Stalin demands 50% share of central taxes for Tamil Nadu

Tamil Nadu Chief Minister MK Stalin on Monday called for an increase in the state’s share of central taxes to 50%, citing concerns over reduced devolution of funds and mounting financial burdens due to centrally-sponsored schemes.

Speaking to the Chairman and members of the 16th Finance Commission at the Secretariat in Chennai, Stalin emphasised the need for a revised fiscal framework that supports developing states like Tamil Nadu. He argued that allocating additional funds to high-performing states would enhance India’s overall development and economic strength.

“A new approach should ensure that developing states are not adversely affected by reduced central allocations. Steps must be taken to strengthen India’s federal structure,” Stalin said.
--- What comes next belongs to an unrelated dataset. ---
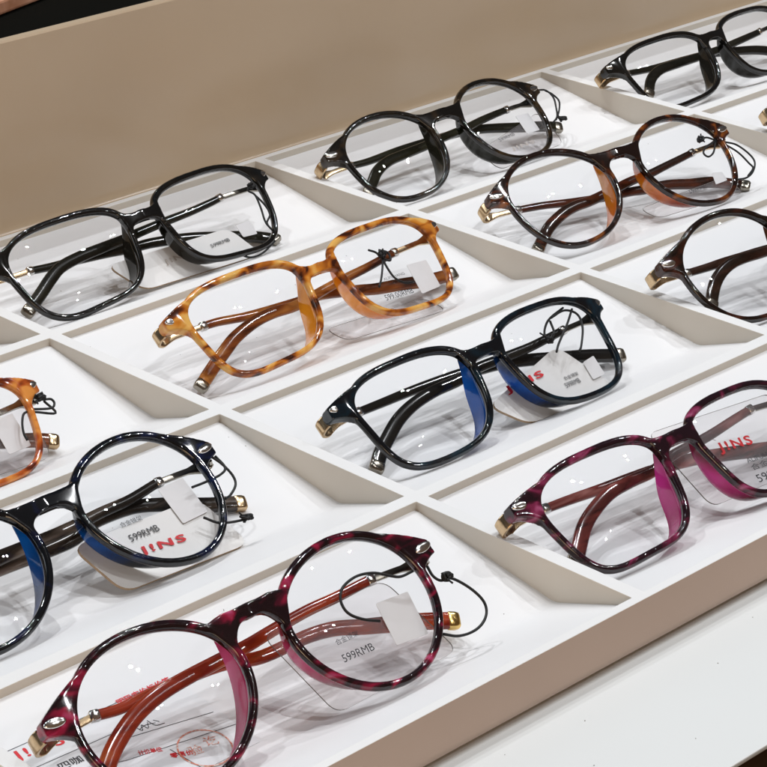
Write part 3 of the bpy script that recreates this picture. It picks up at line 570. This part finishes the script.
# ------------------------------------------------------------------ printed form under the crimson pair
def fz(y):
    v = (-y/D) % 1.0*D
    return -2.83+(v-TH/2)*(-12.87+2.83)/(.656*D-TH/2)
form = thing('printed_form', 'white printed price form with red writing and round stamp lying under the crimson round eyeglasses', 'paper form', Matrix.Translation((-150*S, -315*S, fz(-315)*S)))
sl = (fz(-335)-fz(-300))/(-35.0); nf = Vector((0, -sl, 1)).normalized()
def fp(x, y, lift=.25): return Vector((x+150, y+315, fz(y)-fz(-315)))+nf*lift
def strip(A, B, w, lift):
    A, B = fp(*A, lift), fp(*B, lift); u = (B-A).normalized(); v = nf.cross(u)*w/2
    return [A-v, B-v, B+v, A+v], [(0, 1, 2, 3)]
Q = [fp(-196, -297.0, .12), fp(-117, -299.2, .12), fp(-116, -333.5, .12), fp(-196, -333.5, .12)]
v, f, fm = slab(Q, nf, .16); fix_normals(mesh_obj('sheet', v, f, M_paper, form, smooth=False))
L = [strip(a, b, .22, .26) for a, b in (((-196, -297.2), (-117, -299.4)), ((-172, -307.2), (-139, -308.5)), ((-150, -310.6), (-118, -317)), ((-150, -318.7), (-116.5, -324.4)), ((-168, -313.5), (-150, -318.6)), ((-137.5, -322), (-135.5, -333)))]
v, f = merge(L); mesh_obj('ruled_lines', v, f, M_ink, form, smooth=False)
def ft(s, A, B, mat, bold=0, h=None, lift=.28): place_text(s, fp(*A, 0), fp(*B, 0), None, nf, lift, mat, form, bold=bold, h=h)
ft('J!NS', (-172.8, -303.4), (-158, -305.3), M_red, .022, 4.8)
ft('明码实价标价签', (-136.5, -300.6), (-118.2, -300.9), M_red, .02, 2.9)
ft('计价单位', (-145.6, -319.2), (-139.5, -321.6), M_red, .02, 2.0)
ft('零售价', (-139.6, -325.2), (-133.5, -327.4), M_red, .02, 2.2)
ft('四咖', (-165.5, -312.2), (-158.5, -312.7), M_ink, .01, 3.0)
# handwriting in black pen
pen = []
for pts in (((-139.2, -309.6), (-138.4, -311.8), (-137.2, -309.9), (-136.6, -312.0), (-135.2, -310.0)), ((-138.6, -311.0), (-136.4, -310.6), (-133.6, -311.4)), ((-134.8, -309.4), (-134.2, -312.2), (-131.6, -312.9)), ((-133.4, -310.2), (-132.4, -311.6))):
    pen.append(tube('pen', [fp(x, y, .25) for x, y in pts], .11, M_ink, form, 5, 5))
v, f = merge(pen); mesh_obj('handwriting', v, f, M_ink, form)
# stamp
V, F = [], []
cx_, cy_ = -129.6, -327.0; nn = 60
for k in range(nn):
    a = 2*math.pi*k/nn
    for rr in (7.1, 7.55): V.append(fp(cx_+rr*math.cos(a), cy_+rr*math.sin(a), .30))
for k in range(nn): F.append((2*k, 2*k+1, (2*k+3) % (2*nn), (2*k+2) % (2*nn)))
mesh_obj('stamp_ring', V, F, M_stamp, form, smooth=False)
place_text('验', fp(-134.6, -327.5, 0), fp(-130.8, -328.4, 0), None, nf, .31, M_stamp, form, 'stamp_lettering')
place_text('讫', fp(-128.9, -326.8, 0), fp(-125.2, -327.9, 0), None, nf, .32, M_stamp, form, 'stamp_lettering')
# ------------------------------------------------------------------ setting
V, F = box(-900, 1500, -427.5, 9, -16.6, -15.05); o = mesh_obj('counter', V, F, M_counter, smooth=False); struct(o)
bv = o.modifiers.new('b', 'BEVEL'); bv.width = .0004; bv.segments = 2
V, F = box(-900, 1500, -426.2, 8.9, -60, -16.7); struct(mesh_obj('counter_base', V, F, M_ground, smooth=False))
V, F = box(-900, 1500, 9.05, 1200, -40, -15.2); struct(mesh_obj('rear_counter', V, F, M_dark, smooth=False))
V, F = box(-3000, 3000, -3000, 3000, -760, -750); struct(mesh_obj('floor', V, F, M_ground, smooth=False))
a = math.radians(15.6)
rt = thing('wooden_shelf', 'brown wooden shelf with copper coloured front trim, far behind the backboard', 'shelf', Matrix.Translation((268*S, 303*S, -15*S)) @ Matrix.Rotation(a, 4, 'Z'))
V, F = box(-500, 900, 0, 15.5, .2, 9); o = mesh_obj('trim', V, F, M_copper, rt, smooth=False)
bv = o.modifiers.new('b', 'BEVEL'); bv.width = .002; bv.segments = 3
V, F = box(-500, 900, 15.6, 500, .2, 7); mesh_obj('board', V, F, M_brown, rt, smooth=False)
# dust and lint lying on the tray and the counter
rnd = random.Random(5); parts = []
for k in range(105):
    if k < 90: x, y = rnd.uniform(-190, 420), -rnd.uniform(6, 362)
    else: x, y = rnd.uniform(-80, 120), -rnd.uniform(376, 424)
    v_ = (-y/D) % 1.0
    if y < -372: z = -15.0
    elif v_ < .64 and v_ > .04: z = fz(y)
    else: continue
    if y > -372 and (abs((x+90) % W-90) < 5): continue
    r_ = rnd.uniform(.10, .26); a_ = rnd.uniform(0, 6.28); l_ = r_*rnd.choice((1, 1, 1, 4))
    c_, s_ = math.cos(a_), math.sin(a_)
    V = [Vector((x+c_*l_*p-s_*r_*q_, y+s_*l_*p+c_*r_*q_, z+h)) for p, q_, h in ((-1, -.6, .02), (1, -.6, .02), (1, .6, .02), (-1, .6, .02), (0, 0, .16))]
    parts.append((V, [(0, 1, 4), (1, 2, 4), (2, 3, 4), (3, 0, 4), (0, 3, 2, 1)]))
v, f = merge(parts); o = mesh_obj('dust', v, f, painted('dust_grey', (.30, .27, .24), .8, .2, 900), smooth=False)
o['kind'] = 'stuff'; o['label'] = 'tiny specks of dust and lint on the tray and counter'; o['category'] = 'dust'
# ------------------------------------------------------------------ camera
cam = bpy.data.cameras.new('camera'); co = bpy.data.objects.new('camera', cam); C.objects.link(co)
CR = Matrix(((0.71523723, 0.28957524, -0.63606751), (-0.6988246, 0.2846891, -0.65619836), (-0.00893731, 0.91383713, 0.40598255)))
co.matrix_world = Matrix.Translation(Vector((-493.122, -771.354, 348.422))*S) @ CR.to_quaternion().normalized().to_matrix().to_4x4()
cam.sensor_width = 36; cam.lens = 2522.58/767*36; cam.clip_start = .01; cam.clip_end = 50
scene.camera = co
# ------------------------------------------------------------------ light
def lamp(d, power, r=.010, col=LCOL, dist=1.7):
    l = bpy.data.lights.new('ceiling_spot', 'POINT'); l.energy = power; l.shadow_soft_size = r; l.color = col
    o = bpy.data.objects.new('ceiling_spot', l); C.objects.link(o)
    o.location = Vector((.07, -.2, 0))+Vector(d).normalized()*dist
for d_, p_ in LAMPS: lamp(d_, p_)
def area(loc, target, size, power, col):
    l = bpy.data.lights.new('fill_light', 'AREA'); l.energy = power; l.size = size; l.color = col  # unseen fill lamp, added to brighten and tint the tray's upright faces
    o = bpy.data.objects.new('fill_light', l); C.objects.link(o); o.location = loc
    o.rotation_euler = (Vector(target)-Vector(loc)).to_track_quat('-Z', 'Y').to_euler()
for a_ in AREAS: area(*a_)
w = bpy.data.worlds.new('World'); scene.world = w; w.use_nodes = True
nt = w.node_tree; bg = nt.nodes['Background']; bg.inputs[1].default_value = WORLD[2]
tc = nt.nodes.new('ShaderNodeTexCoord'); sx = nt.nodes.new('ShaderNodeSeparateXYZ'); mr = nt.nodes.new('ShaderNodeMapRange')
mr.inputs[1].default_value = .1; mr.inputs[2].default_value = -.9          # the shop behind the camera is warm and dim, the rest neutral
mx = nt.nodes.new('ShaderNodeMix'); mx.data_type = 'RGBA'; mx.inputs[6].default_value = (*WORLD[0], 1); mx.inputs[7].default_value = (*WORLD[1], 1)
nt.links.new(tc.outputs['Generated'], sx.inputs[0]); nt.links.new(sx.outputs['Y'], mr.inputs[0]); nt.links.new(mr.outputs[0], mx.inputs[0]); nt.links.new(mx.outputs[2], bg.inputs[0])
scene.view_settings.view_transform = 'Standard'; scene.view_settings.look = 'None'
scene.view_settings.gamma = 1; scene.view_settings.use_curve_mapping = False; scene.view_settings.exposure = EXPO
scene.render.resolution_x = 1024; scene.render.resolution_y = 1024
scene.cycles.max_bounces = 14; scene.cycles.transparent_max_bounces = 24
He urged the Commission to frame recommendations that meet Tamil Nadu’s aspirations and facilitate its contributions to India becoming an economic superpower.

The Chief Minister expressed concern over the gap between the 15th Finance Commission’s recommendation of a 41% revenue share for states and the actual average devolution of 33.16% over the past four years. Highlighting this discrepancy, he stated that the financial strain on states was compounded by a decline in central allocations for joint projects and the increased burden of implementation costs.

“This burden on states can be eased by increasing the Centre’s share to 50%, which would also enable states to manage their finances with greater autonomy,” Stalin asserted.

He also noted the disproportionate fiscal responsibility borne by Tamil Nadu in addressing natural calamities, infrastructure rebuilding, and funding social security schemes. The Chief Minister stressed that a decline in central allocations could hinder development efforts, impacting not only Tamil Nadu but also the country’s overall economic growth.